Przemówienie Xi Jinpinga
Podczas wielkiej parady wojskowej w Pekinie z okazji 80. rocznicy kapitulacji Japonii i zakończenia II wojny światowej na Dalekim Wschodzie, na trybunie honorowej wśród zagranicznych gości znaleźli się przedstawiciele 26 państw, w tym przywódcy Rosji, Białorusi i Korei Północnej – Władimir Putin, Alaksandr Łukaszenka i Kim Dzong Un – oraz prezydent Iranu Masud Pezeszkian. Najwyżsi rangą przedstawiciele Europy obecni na defiladzie to prezydent Serbii Aleksandar Vucić i premier Słowacji Robert Fico.
W transmitowanym przemówieniu na placu Tiananmen Xi Jinping podkreślił, że chińska wojna oporu przeciwko japońskiej agresji stanowiła istotną część światowej wojny antyfaszystowskiej. Zaznaczył, że naród chiński, ponosząc ogromne ofiary, w znacznym stopniu przyczynił się do ratowania Europy i utrzymania pokoju na świecie.
Przywódca, ubrany w mundur w stylu Mao Zedonga, wezwał do budowania „społeczności o wspólnej przyszłości dla ludzkości” i ostrzegł przed powtórką historii. Podkreślił, że Chińczycy nie boją się przemocy i opierają się na własnych siłach, jednocześnie ciągle się doskonaląc.

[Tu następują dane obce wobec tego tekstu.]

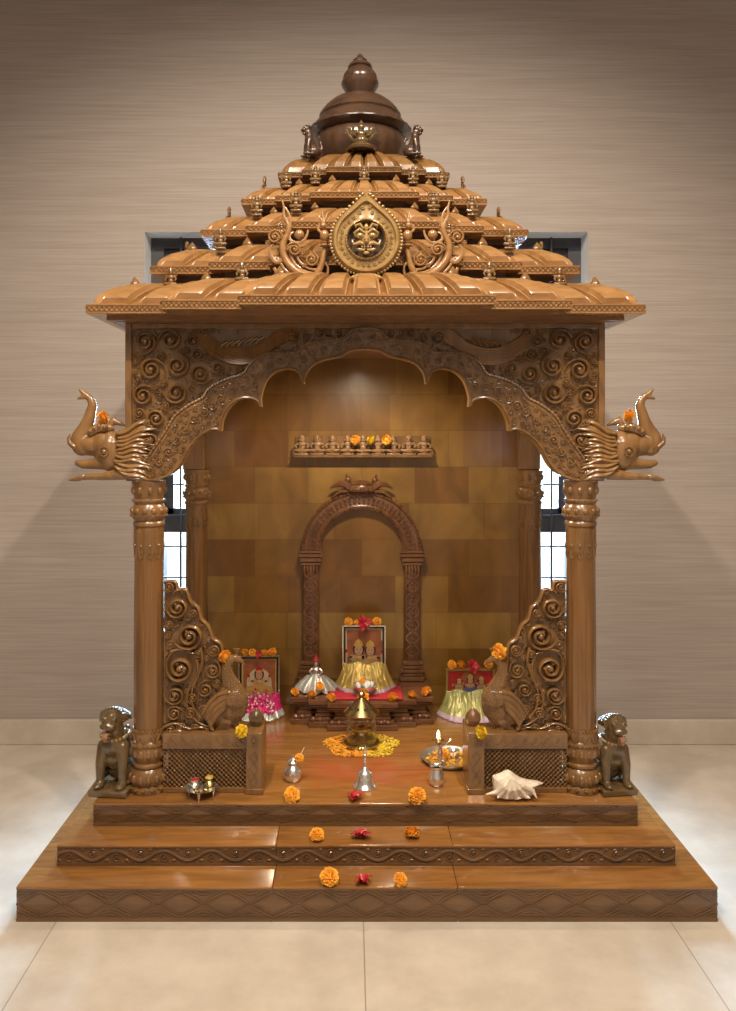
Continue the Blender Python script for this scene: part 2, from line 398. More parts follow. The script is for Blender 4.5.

Armia Ludowo-Wyzwoleńcza ma z kolei wypełniać swoje obowiązki, chronić jedność państwa i wspierać „wielkie odrodzenie narodu chińskiego”.
Największa parada w historii
W największej w historii komunistycznych Chin paradzie wojskowej wzięło udział ponad 10 tys. żołnierzy z 45 formacji, w tym piechoty, sił powietrznych, marynarki wojennej, jednostek wsparcia informatycznego debiutujących w defiladzie oraz formacji historycznych.
Wzdłuż alei Chang’an na placu Tiananmen przejechały setki pojazdów wojskowych z nowoczesnym uzbrojeniem, w większości prezentowanym po raz pierwszy. Wśród nich znalazły się międzykontynentalne pociski balistyczne DF-61 i DF-31BJ, pociski manewrujące YJ-19 i CJ-1000, systemy obrony przeciwlotniczej i przeciwrakietowej HQ-9C, pociski przeciwokrętowe i podwodne, systemy radarowe oraz drony powietrzne i morskie. Po raz pierwszy pokazano też czołg podstawowy typu 99A z działem kalibru 125 mm.
„Pozdrowienia” Trumpa
Prezydent Donald Trump także odniósł się do wydarzenia mającego miejsce w Chinach
Proszę przekazać moje najgorętsze pozdrowienia Władimirowi Putinowi i Kim Dzong Unowi, podczas gdy spiskujecie przeciwko Stanom Zjednoczonym Ameryki – napisał prezydent USA na portalu Social Truth.
Były prezydent USA Donald Trump podkreślił też, że Stany Zjednoczone odegrały istotną rolę w pomocy Chinom podczas II wojny światowej, m.in. poprzez program Lend-Lease i wspólne działania bojowe w kampanii birmańskiej, i wyraził nadzieję, że amerykańscy żołnierze zostaną docenieni za swoje poświęcenie. Zaznaczył również, że obecnie w Pekinie nie było amerykańskiej delegacji, a w paradzie uczestniczyli m.in. przywódcy Rosji, Korei Północnej i Iranu.
Trump wcześniej stwierdził jednak, że nie postrzega defilady ani obecności Putina i Kima jako zagrożenia dla USA.